TASK PROMPT: Sift the material for lines containing "script", and return them.
>> START MATERIAL SUPPLIED
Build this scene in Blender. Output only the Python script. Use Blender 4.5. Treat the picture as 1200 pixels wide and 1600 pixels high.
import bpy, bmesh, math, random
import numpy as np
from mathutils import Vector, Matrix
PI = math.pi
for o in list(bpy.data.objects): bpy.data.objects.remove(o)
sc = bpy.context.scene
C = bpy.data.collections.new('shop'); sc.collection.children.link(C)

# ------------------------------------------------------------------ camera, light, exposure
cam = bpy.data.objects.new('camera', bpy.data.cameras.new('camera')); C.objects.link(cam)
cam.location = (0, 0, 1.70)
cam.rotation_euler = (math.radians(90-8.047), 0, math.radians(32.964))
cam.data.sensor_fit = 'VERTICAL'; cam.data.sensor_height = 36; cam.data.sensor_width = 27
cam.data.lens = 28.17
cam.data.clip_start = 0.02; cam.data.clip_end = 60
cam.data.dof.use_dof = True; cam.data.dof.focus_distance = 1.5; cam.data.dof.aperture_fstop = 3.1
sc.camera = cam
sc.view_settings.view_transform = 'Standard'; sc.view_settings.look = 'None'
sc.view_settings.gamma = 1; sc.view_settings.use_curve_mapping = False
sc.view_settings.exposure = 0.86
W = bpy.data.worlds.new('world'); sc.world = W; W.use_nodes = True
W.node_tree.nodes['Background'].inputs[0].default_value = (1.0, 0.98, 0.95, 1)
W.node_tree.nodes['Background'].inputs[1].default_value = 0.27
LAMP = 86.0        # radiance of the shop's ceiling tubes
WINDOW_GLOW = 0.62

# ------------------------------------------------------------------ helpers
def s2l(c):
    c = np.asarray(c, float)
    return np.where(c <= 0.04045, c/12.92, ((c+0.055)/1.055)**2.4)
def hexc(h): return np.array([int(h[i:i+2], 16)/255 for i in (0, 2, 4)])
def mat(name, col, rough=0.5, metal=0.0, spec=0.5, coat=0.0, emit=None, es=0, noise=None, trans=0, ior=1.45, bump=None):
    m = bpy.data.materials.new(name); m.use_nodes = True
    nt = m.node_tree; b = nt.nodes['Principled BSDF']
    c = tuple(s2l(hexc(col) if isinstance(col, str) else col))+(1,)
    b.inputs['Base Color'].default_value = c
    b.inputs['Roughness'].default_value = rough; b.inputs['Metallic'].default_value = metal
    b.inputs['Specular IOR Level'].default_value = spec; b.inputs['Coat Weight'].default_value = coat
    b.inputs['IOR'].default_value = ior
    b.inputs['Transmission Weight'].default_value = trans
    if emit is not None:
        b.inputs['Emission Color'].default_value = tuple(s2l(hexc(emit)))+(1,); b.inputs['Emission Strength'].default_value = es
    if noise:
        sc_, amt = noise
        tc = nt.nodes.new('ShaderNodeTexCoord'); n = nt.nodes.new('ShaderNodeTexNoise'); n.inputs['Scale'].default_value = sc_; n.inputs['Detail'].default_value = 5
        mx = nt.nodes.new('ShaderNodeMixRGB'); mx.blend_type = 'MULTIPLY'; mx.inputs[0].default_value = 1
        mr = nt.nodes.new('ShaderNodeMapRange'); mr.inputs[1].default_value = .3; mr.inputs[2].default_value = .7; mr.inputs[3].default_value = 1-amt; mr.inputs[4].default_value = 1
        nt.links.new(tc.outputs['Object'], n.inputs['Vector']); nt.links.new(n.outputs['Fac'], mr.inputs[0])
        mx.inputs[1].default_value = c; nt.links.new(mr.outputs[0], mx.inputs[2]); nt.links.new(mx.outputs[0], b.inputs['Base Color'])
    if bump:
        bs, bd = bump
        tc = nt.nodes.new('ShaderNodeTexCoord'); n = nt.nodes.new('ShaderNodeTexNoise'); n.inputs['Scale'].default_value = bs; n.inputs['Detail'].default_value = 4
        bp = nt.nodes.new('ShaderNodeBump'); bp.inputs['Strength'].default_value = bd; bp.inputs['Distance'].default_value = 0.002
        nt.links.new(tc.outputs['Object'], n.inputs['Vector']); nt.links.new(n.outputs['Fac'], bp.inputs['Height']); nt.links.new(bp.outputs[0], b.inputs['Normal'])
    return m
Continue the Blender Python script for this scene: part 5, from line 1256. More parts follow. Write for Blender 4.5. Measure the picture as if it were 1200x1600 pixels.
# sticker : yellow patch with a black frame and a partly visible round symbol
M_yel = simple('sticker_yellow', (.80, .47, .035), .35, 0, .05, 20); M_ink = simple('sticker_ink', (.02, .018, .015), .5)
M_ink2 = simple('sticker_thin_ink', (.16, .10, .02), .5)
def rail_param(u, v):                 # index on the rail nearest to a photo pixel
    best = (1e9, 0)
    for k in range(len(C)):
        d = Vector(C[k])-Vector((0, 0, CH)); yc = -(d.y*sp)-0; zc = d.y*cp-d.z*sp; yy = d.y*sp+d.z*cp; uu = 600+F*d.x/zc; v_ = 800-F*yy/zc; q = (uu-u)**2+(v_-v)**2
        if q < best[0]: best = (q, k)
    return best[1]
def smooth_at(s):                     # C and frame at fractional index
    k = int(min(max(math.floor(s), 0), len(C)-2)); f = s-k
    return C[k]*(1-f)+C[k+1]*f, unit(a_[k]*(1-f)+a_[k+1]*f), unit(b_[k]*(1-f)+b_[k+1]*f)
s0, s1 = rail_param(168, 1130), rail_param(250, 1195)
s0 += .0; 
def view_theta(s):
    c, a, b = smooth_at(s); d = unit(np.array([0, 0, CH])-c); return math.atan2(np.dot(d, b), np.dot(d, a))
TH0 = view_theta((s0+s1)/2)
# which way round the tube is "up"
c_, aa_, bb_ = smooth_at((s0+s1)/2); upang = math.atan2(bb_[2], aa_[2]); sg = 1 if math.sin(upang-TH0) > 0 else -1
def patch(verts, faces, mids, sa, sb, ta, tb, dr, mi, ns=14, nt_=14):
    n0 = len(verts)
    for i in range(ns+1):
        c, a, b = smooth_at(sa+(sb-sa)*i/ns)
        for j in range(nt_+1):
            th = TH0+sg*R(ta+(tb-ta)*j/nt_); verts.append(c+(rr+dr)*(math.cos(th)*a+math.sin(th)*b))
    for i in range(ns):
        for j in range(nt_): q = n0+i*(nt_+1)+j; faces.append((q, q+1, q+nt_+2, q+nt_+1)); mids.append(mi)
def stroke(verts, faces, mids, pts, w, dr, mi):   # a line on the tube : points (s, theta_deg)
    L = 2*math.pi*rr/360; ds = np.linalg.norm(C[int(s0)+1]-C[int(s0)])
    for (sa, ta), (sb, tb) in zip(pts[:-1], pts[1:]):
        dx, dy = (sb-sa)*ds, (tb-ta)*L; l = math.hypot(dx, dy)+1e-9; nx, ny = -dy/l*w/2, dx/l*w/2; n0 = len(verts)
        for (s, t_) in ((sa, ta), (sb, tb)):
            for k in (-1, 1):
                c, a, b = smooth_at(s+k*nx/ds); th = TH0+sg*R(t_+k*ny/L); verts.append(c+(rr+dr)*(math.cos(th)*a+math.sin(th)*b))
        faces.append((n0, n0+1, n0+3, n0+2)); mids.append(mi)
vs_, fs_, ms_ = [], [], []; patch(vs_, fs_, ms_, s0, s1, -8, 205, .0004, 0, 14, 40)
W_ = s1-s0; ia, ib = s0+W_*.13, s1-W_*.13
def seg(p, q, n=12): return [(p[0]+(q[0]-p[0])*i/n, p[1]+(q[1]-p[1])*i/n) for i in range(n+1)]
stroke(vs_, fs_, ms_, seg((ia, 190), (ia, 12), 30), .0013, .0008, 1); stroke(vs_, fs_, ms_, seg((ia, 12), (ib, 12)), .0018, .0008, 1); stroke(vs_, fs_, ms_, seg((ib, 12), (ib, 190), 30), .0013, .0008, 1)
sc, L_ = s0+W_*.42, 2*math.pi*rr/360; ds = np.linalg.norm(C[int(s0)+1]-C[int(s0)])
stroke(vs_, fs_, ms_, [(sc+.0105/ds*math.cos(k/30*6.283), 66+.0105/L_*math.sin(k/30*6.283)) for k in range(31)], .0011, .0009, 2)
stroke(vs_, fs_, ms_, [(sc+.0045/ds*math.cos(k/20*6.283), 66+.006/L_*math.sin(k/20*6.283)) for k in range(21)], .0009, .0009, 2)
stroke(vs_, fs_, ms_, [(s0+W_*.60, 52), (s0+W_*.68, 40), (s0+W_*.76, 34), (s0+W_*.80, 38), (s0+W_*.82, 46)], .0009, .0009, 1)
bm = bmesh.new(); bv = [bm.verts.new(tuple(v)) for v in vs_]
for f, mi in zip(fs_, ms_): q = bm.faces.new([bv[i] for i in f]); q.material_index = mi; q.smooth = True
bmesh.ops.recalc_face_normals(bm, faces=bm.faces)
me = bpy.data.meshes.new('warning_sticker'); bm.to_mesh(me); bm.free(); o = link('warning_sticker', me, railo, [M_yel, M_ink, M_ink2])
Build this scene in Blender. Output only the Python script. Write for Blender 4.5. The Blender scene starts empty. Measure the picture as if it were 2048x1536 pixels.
>> END MATERIAL SUPPLIED
SOLVED PROBLEM:
Build this scene in Blender. Output only the Python script. Use Blender 4.5. Treat the picture as 1200 pixels wide and 1600 pixels high.
Continue the Blender Python script for this scene: part 5, from line 1256. More parts follow. Write for Blender 4.5. Measure the picture as if it were 1200x1600 pixels.
Build this scene in Blender. Output only the Python script. Write for Blender 4.5. The Blender scene starts empty. Measure the picture as if it were 2048x1536 pixels.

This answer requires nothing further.